Category: Indirect Reciprocity

Indirect Reciprocity and Image Scores

Recently, while researching reputation attacks that could threaten currency brand indexes, I happened across another perspective that I feel compelled to study and learn.

Nowak and Sigmund’s article in Nature magazine discusses the evolution of indirect reciprocity in the context of hunter/gatherer populations. An idea that immediately comes to mind is that currency is an attempt to externalize image scores. Others have also realized that connection, and besides another blog, there is even a published article on money as externalization of confidence (unfortunately for me, I do not read Japanese).

In hindsight, I could see how Prowl is just another attempt to scale indirect reciprocity by tracing reputation to a market entity’s domain name, exposing helper-recipient interactions to declared and random observers through PaCT, and promoting auditable reputations through parsable reports. The extended sequence of PaCT even illustrates how a reporter may query for advisories on whether to accept or reject a transaction opportunity, which is analogous to the decision to help others or not. It should not matter whether a transaction is called a sale, charity or paid service — the recipient (e.g., buyer) still receives a benefit and the originator (e.g., seller or donor) still accrues the cost in hopes of improving her long-term fitness (through redeemable reputation tokens or supporting others who make life better, more satisfying.)

Reading through research and literature published on the evolution of cooperation, it’s amazing to see theories and scoring strategies objectively compared using accepted frameworks for modeling, simulation and experimental studies. I see the concept of scoring strategies (image scoring, standing, etc.) as analogous to currency design. Good currency designs, like good scoring strategies, are more likely to persist in simulations and actual implementations.

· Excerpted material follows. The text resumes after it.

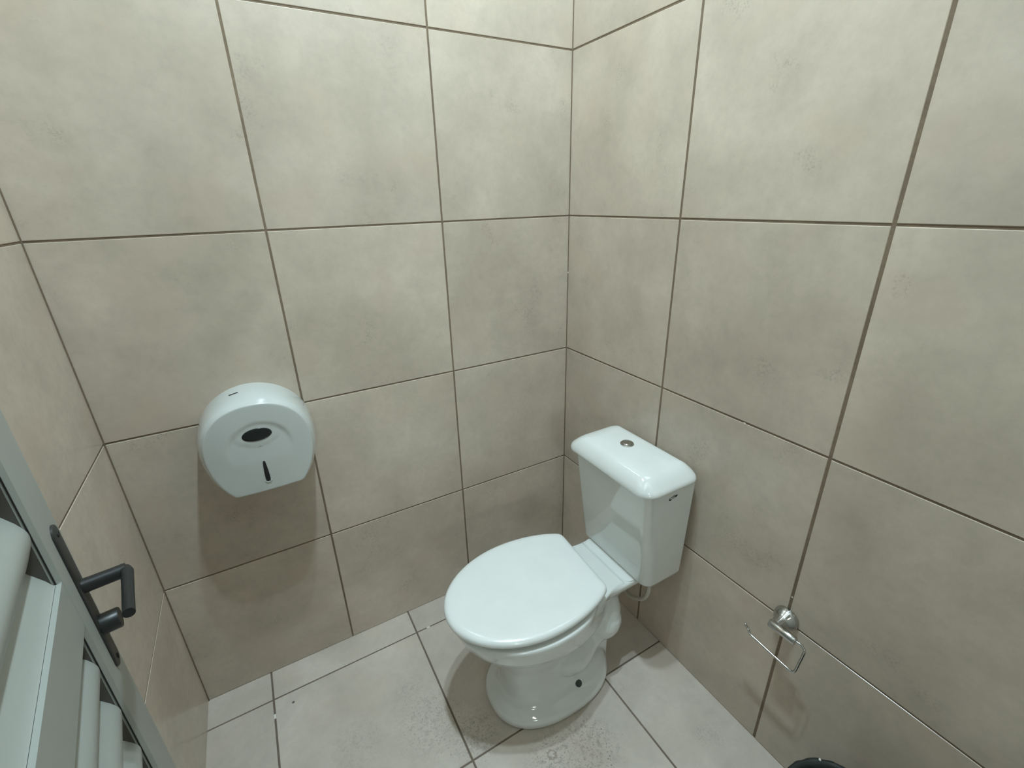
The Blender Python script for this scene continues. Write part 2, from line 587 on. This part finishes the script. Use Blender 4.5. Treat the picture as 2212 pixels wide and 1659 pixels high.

My take-away lesson from evolutionary game theory is that overall fitness determines selection, and not the amount of tokens or currency that is owned by an individual. That perspective runs contrary to most economic game theory that uses the accumulation of money as the quantitative measure of success. Evolutionary selection by accrued fitness seems more natural. I was inspired enough to create a basic simulation program for modeling the spread of benefits/costs in a population that uses a particular currency design. However, I am still unsure of how to model selection in a saturated market population. I don’t think evolutionary selection is representative of the situation wherein market participants are cognizant of various currency designs that they would like to earn and use.